Col. Harold Weekley, 601st Bomb Squadron, 398th Bomb Group

Harold D. Weekley, the first child of Clara Johnson Weekley and Okey Weekley was born on July 17, 1921 in Carrollton, Ohio.

Harold Weekley saw his first flying machine in this mid-western town and became hooked on aviation, encompassing a career that spanned almost six decades. He began flight training in 1936 and paid for this training by selling newspapers.

Progress was very slow until Word War II, during which time everything was accelerated, including Weekley’s education. Prior to becoming an U.S. Army Air Force’s Aviation Cadet, Weekley was a member of the 305th Combat Engineers, attached to the 80th Division, located near Tullahoma, Tennessee. In the fall of 1942, he was assigned to the U. S. Army Air Forces and completed his flight training in the South eastern United States. He graduated from flight school on July 28, 1943 at Blytheville, Arkansas as an Army Air Forces pilot and, concurrently, was commissioned as a Second Lieutenant. At the completion of flight school, Weekley was sent to Sebring, Florida for B-17 Transition Training. On August 4, 1943, he married his high school sweetheart, Miss Wilma "Billie" Jeanne Wigginton of Steubenville, Ohio. In November 1943, Weekley reported to Dalhart Army Air Base, Texas for Combat Crew Training. Weekley went to England on May 6, 1944, where he was assigned to the 601st Bomb Squadron of the 398th Bomb Group (Heavy) at Nuthampstead, England.

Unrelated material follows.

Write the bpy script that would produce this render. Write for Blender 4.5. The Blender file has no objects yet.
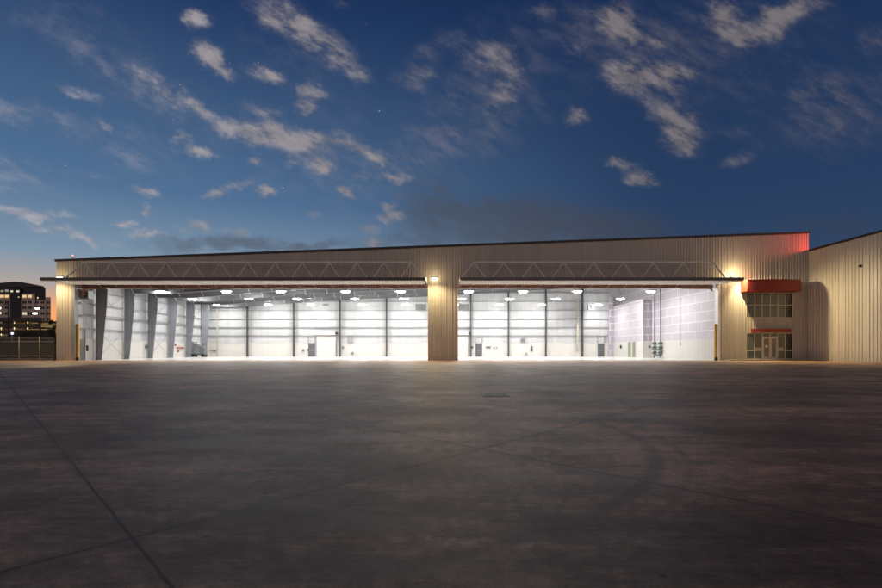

He flew twenty combat missions, the first being to Berlin and the last to Le Manoir, France, which was the mission on which he was shot down by flak on August 13, 1944. After bailing out at 20000 ft., Weekley successfully evaded capture for six weeks hidden by the local French people until he escaped to friendly lines and was returned to the United States.

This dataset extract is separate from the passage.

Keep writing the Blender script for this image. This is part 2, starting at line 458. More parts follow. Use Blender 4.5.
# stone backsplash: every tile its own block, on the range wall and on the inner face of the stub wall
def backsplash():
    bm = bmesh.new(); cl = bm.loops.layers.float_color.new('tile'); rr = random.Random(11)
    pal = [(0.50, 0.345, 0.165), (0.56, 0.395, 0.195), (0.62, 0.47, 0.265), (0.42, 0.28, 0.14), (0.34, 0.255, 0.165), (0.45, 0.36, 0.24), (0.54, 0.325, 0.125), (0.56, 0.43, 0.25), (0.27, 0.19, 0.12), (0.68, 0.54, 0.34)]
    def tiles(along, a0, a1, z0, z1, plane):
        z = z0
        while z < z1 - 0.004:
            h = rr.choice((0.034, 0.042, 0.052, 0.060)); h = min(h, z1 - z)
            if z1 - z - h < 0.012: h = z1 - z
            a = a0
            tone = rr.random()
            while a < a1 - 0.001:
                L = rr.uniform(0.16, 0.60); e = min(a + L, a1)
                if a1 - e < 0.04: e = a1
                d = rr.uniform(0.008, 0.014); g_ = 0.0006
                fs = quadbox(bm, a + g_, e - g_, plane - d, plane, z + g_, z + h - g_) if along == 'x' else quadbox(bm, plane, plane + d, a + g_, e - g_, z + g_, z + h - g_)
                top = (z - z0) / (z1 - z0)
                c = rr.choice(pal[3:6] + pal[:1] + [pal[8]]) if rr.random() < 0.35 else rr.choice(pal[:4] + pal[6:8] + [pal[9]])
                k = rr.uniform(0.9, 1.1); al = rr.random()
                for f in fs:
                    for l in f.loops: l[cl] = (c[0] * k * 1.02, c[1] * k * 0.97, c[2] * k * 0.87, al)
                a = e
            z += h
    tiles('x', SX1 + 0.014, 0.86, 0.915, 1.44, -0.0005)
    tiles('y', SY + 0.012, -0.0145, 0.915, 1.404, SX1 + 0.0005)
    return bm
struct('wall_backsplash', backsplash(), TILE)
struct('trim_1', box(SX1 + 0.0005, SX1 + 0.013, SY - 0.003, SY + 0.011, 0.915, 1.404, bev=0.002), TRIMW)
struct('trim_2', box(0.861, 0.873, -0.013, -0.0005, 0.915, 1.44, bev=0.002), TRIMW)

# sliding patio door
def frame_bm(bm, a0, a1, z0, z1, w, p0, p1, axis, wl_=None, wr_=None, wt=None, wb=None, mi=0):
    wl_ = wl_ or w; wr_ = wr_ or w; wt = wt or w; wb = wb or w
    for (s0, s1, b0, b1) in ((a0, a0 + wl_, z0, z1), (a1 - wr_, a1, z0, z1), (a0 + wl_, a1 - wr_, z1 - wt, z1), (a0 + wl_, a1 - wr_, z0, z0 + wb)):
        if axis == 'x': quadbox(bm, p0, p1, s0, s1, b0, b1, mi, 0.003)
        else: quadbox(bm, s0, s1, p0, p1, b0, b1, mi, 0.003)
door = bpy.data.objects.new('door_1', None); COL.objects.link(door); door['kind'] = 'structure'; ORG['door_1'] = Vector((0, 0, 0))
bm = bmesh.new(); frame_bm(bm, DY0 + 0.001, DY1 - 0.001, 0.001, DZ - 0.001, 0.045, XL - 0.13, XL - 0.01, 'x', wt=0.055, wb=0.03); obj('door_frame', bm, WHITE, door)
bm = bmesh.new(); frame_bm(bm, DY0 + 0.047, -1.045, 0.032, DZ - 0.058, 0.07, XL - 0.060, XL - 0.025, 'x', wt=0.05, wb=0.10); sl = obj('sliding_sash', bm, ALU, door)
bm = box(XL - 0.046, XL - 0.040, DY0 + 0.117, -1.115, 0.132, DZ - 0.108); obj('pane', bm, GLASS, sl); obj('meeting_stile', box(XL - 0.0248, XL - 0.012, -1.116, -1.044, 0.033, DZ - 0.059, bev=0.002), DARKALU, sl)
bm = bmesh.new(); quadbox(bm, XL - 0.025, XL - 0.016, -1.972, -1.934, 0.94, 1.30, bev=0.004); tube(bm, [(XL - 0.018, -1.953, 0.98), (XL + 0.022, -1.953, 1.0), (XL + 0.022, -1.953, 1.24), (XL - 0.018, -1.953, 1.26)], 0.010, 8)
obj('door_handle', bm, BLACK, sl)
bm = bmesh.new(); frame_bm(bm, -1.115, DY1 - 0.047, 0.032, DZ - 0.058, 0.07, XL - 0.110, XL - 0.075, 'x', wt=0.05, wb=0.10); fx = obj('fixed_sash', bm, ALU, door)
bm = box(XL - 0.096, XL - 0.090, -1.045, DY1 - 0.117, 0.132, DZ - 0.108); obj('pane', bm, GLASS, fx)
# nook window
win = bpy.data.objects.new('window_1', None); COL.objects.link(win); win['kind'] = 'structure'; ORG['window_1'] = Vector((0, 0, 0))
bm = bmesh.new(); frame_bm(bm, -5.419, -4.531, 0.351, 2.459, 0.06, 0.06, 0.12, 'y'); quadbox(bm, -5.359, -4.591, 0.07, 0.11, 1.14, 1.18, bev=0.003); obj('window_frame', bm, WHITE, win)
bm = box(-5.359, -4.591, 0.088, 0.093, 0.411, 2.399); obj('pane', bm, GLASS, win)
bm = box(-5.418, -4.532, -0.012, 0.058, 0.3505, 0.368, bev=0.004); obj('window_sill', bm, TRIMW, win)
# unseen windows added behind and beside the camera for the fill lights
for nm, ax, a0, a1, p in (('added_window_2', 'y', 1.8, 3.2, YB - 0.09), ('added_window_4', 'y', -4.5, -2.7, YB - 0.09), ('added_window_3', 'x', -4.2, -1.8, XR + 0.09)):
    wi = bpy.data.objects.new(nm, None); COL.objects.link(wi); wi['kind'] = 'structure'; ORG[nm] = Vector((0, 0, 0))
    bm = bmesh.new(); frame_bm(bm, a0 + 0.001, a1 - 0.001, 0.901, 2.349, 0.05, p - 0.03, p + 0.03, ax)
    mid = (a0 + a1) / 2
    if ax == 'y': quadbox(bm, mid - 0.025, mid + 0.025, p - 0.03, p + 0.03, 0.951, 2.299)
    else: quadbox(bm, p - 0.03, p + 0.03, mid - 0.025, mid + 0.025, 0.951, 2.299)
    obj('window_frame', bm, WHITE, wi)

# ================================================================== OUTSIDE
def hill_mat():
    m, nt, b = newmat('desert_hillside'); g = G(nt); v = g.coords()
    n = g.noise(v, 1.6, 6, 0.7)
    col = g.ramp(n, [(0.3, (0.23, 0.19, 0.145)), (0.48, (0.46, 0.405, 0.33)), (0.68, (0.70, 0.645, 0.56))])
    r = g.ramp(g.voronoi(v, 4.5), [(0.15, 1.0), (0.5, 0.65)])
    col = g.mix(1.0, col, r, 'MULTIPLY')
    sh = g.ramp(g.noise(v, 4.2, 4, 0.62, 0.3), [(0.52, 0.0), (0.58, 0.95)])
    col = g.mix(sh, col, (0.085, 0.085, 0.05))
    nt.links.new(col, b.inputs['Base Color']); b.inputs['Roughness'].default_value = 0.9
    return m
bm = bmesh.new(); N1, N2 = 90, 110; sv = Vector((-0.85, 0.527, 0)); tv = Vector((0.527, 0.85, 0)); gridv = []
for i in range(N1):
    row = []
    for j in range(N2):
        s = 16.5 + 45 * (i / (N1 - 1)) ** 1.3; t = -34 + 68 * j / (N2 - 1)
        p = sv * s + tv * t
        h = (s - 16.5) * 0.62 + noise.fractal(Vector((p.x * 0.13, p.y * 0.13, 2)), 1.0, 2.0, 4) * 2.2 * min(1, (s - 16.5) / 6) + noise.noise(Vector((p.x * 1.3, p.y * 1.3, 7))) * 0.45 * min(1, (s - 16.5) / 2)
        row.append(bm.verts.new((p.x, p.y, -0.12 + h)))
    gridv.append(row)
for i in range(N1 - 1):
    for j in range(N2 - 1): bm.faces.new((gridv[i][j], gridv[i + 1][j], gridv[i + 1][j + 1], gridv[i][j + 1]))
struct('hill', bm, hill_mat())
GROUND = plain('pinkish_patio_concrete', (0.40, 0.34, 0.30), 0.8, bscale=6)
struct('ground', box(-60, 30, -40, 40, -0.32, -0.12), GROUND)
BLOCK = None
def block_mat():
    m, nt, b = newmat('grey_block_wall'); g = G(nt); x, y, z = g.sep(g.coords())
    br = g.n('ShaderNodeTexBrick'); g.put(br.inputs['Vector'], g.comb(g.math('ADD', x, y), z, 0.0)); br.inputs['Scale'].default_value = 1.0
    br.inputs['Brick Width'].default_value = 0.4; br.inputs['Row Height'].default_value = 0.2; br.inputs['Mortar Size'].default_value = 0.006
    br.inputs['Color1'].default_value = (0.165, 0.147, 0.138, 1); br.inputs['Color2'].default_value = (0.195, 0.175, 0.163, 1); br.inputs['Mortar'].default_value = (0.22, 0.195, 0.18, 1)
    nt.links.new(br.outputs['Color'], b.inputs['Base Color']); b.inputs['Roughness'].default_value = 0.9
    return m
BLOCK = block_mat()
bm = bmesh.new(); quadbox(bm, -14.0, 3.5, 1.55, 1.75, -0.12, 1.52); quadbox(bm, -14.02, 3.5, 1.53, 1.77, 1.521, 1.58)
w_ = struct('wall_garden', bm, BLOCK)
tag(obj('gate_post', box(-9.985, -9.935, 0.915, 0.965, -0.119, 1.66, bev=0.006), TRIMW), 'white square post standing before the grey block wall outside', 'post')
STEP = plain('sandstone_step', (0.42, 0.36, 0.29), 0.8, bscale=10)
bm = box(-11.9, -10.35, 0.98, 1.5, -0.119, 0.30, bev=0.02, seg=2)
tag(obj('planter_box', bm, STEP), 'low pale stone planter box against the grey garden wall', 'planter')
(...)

After the war, Harold Weekley served as commanding officer and operations officer of various training, bomber and transport units. During the Korean conflict, he trained jet fighter pilots. During the Vietnam War, he trained jet instructor pilots and commanded development of the Fairchild C-119 gunship, called the Shadow, which was used in Vietnam. Additionally, he was an advisor to the Air Force Academy and served, also, as Supervisor of Pilot Instructor Schools and Standardization Board President. After retirement from the Air Force, Weekley worked with the Federal Aviation Administration for fourteen years in the Atlanta, Georgia area. He was qualified in both General Aviation and Air Carrier functions. He was a Principal Operations Inspector responsible for the certification of new airlines, flight engineer schools and commercial operators and responsible for the surveillance of all air carrier operations within the southern region of the U. S. Additional duties were accident investigator, and incident and violation coordinator. Weekley retired from the FAA in 1981, and served as Captain with the "Skylarks," a worldwide travel club, concurrently working for several years as an aviation consultant and as a volunteer pilot on the Experimental Aircraft Association’s restored B-17G Flying Fortress, Aluminum Overcast. Weekley amassed over 20000 flying hours in almost one-hundred different types of aircraft.

In 2007, he wrote a popular book detailing his flying and wartime experiences called, "The Last of the Combat B-17 Drivers", published by Flying Fortress International. Weekley was a member of the Free and Accepted Masons, Harmony Lodge #3 in Marianna, Florida for over fifty-six years, and American Legion Post #216 in Austell, Georgia.

Today, Harold Weekley enjoys his retirement with his wife, Billie.


Harold Weekley flew over 20 missions into France and Germany during World War 2.
I met him at the ceremony in Picauville, Normandy, France, June 5, 2009. Harold said his favorite aircraft is the B-17 because, ''Most of the time, it was bringing me home.''

In memoriam

Harold D. Weekley, died peacefully on September 22, 2010 at the age of 89, survivors include Wilma Jeanne Weekley,  sister Maxine Hreha of Titusville, Florida, two sons Gary and William Weekley and one grandson and two granddaughters.